Tax collections had been rising by more than 9% at the peak of Reflation #3 during Q4 2017, Q1 2018, and Q2 2018.

More concerning, it has been a sharp drop in individual income tax receipts which is responsible for this municipal situation. Even though corporate taxes have been through the roof over the last year, this far larger category of taxation directly related to the overall employment condition and jobs market is suggesting more than the usual weakness.

In the same quarter as the bond market landmine, Q4 2018, the Census Bureau estimates that state and local governments saw nearly 10% fewer dollar receipts than they did during Q4 2017. This decline continued in Q1 2019 with another 3.1% contraction.

Those were, obviously, the same two quarters in which residential construction spending really started to reverse.
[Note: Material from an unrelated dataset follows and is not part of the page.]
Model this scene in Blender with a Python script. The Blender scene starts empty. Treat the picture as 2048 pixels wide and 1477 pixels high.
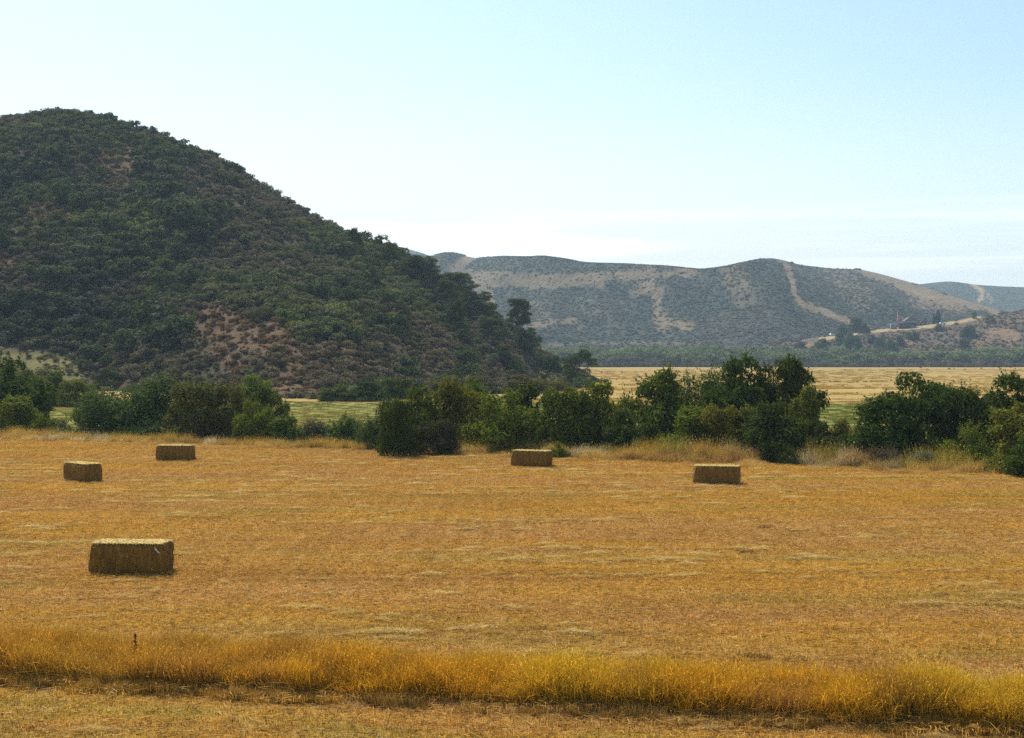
import bpy, math, random
import numpy as np
from mathutils import Vector, Matrix

SEED = 7
rng = np.random.default_rng(SEED)
random.seed(SEED)
scene = bpy.context.scene
COL = scene.collection

# ------------------------------------------------------------------ camera
F = 2813.0                       # focal length in photo pixels (2048 wide)
CAMZ = 6.1
PITCH = math.atan(23.5 / F)
cam_d = bpy.data.cameras.new('camera')
cam_d.sensor_width = 36.0
cam_d.lens = 36.0 * F / 2048.0
cam_d.clip_start = 0.1
cam_d.clip_end = 20000
cam = bpy.data.objects.new('camera', cam_d)
COL.objects.link(cam)
cam.location = (0, 0, CAMZ)
cam.rotation_euler = (math.pi / 2 - PITCH, 0, 0)
scene.camera = cam
CP, SP = math.cos(PITCH), math.sin(PITCH)


def ray(px, py):
    u = (np.asarray(px, float) - 1024) / F
    v = (738.5 - np.asarray(py, float)) / F
    y = CP + v * SP
    z = v * CP - SP
    return u / y, z / y          # x per metre forward, z per metre forward


def at(px, py, Y):
    a, b = ray(px, py)
    return a * Y, Y, CAMZ + b * Y


def height_for(py, Y):
    return CAMZ + ray(1024, py)[1] * Y


def depth_of(py):
    return -CAMZ / ray(1024, py)[1]


def project(x, y, z):
    d = y
    zz = z - CAMZ
    fwd = d * CP - zz * SP
    up = d * SP + zz * CP
    return 1024 + F * x / fwd, 738.5 - F * up / fwd


# ------------------------------------------------------------------ noise
def _hash(ix, iy, seed):
    h = (ix.astype(np.int64) * 374761393 + iy.astype(np.int64) * 668265263 + seed * 974634777) & 0x7FFFFFFF
    h = ((h ^ (h >> 13)) * 1274126177) & 0x7FFFFFFF
    h = (h ^ (h >> 16)) & 0xFFFFFF
    return h / float(0xFFFFFF)


def vnoise(x, y, seed=0):
    x = np.asarray(x, float); y = np.asarray(y, float)
    ix = np.floor(x); iy = np.floor(y)
    fx = x - ix; fy = y - iy
    fx = fx * fx * (3 - 2 * fx); fy = fy * fy * (3 - 2 * fy)
    a = _hash(ix, iy, seed); b = _hash(ix + 1, iy, seed)
    c = _hash(ix, iy + 1, seed); d = _hash(ix + 1, iy + 1, seed)
    return (a * (1 - fx) + b * fx) * (1 - fy) + (c * (1 - fx) + d * fx) * fy


def fbm(x, y, seed=0, octv=4):
    s = 0; a = 0.5; t = 0
    for k in range(octv):
        s = s + a * vnoise(x * 2 ** k + 17.3 * k, y * 2 ** k - 9.1 * k, seed + k)
        t += a; a *= 0.5
    return s / t


# ------------------------------------------------------------------ mesh helpers
def mesh_from(name, V, faces4=None, faces3=None, smooth=False, mat=None):
    me = bpy.data.meshes.new(name)
    V = np.asarray(V, np.float32).reshape(-1, 3)
    me.vertices.add(len(V))
    me.vertices.foreach_set('co', V.ravel())
    n4 = 0 if faces4 is None else len(faces4)
    n3 = 0 if faces3 is None else len(faces3)
    loops = []
    if n4: loops.append(np.asarray(faces4, np.int32).ravel())
    if n3: loops.append(np.asarray(faces3, np.int32).ravel())
    L = np.concatenate(loops)
    me.loops.add(len(L))
    me.loops.foreach_set('vertex_index', L)
    me.polygons.add(n4 + n3)
    st = np.concatenate([np.arange(n4) * 4, n4 * 4 + np.arange(n3) * 3]).astype(np.int32)
    me.polygons.foreach_set('loop_start', st)
    if smooth:
        me.polygons.foreach_set('use_smooth', np.ones(n4 + n3, bool))
    me.update(calc_edges=True)
    me.validate()
    if mat is not None:
        me.materials.append(mat)
    return me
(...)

All of which adds the macro factor back into the mix; meaning, the employment market at least by way of tax receipts and home building is not, cannot be, at all what the unemployment rate says. This is serious economic distress being indicated by some fundamental economic properties, and that’s why it wouldn’t matter what the mortgage rate was or was doing.

Since state and local government officials get their economic projections from the same place as everyone else, it isn’t too hard to imagine them seeing this landmine in their tax collections and writing it off as a transitory factor like Jay Powell says. Instead, they are spending on construction projects like the unemployment rate is at a 50-year low. Which it is.

That’s a huge problem because everything else suggests Euro$ #4, and more than that how Euro$ #4 may be nastier than perhaps the two which have preceded it. How does Jay Powell get to a rate cut at the end of this month? Finding out the landmine actually was a real thing, in global money as well as domestic economy, would be one way.

Arguably even more than the stock market, everyone knows the Federal Reserve is highly sensitive to housing.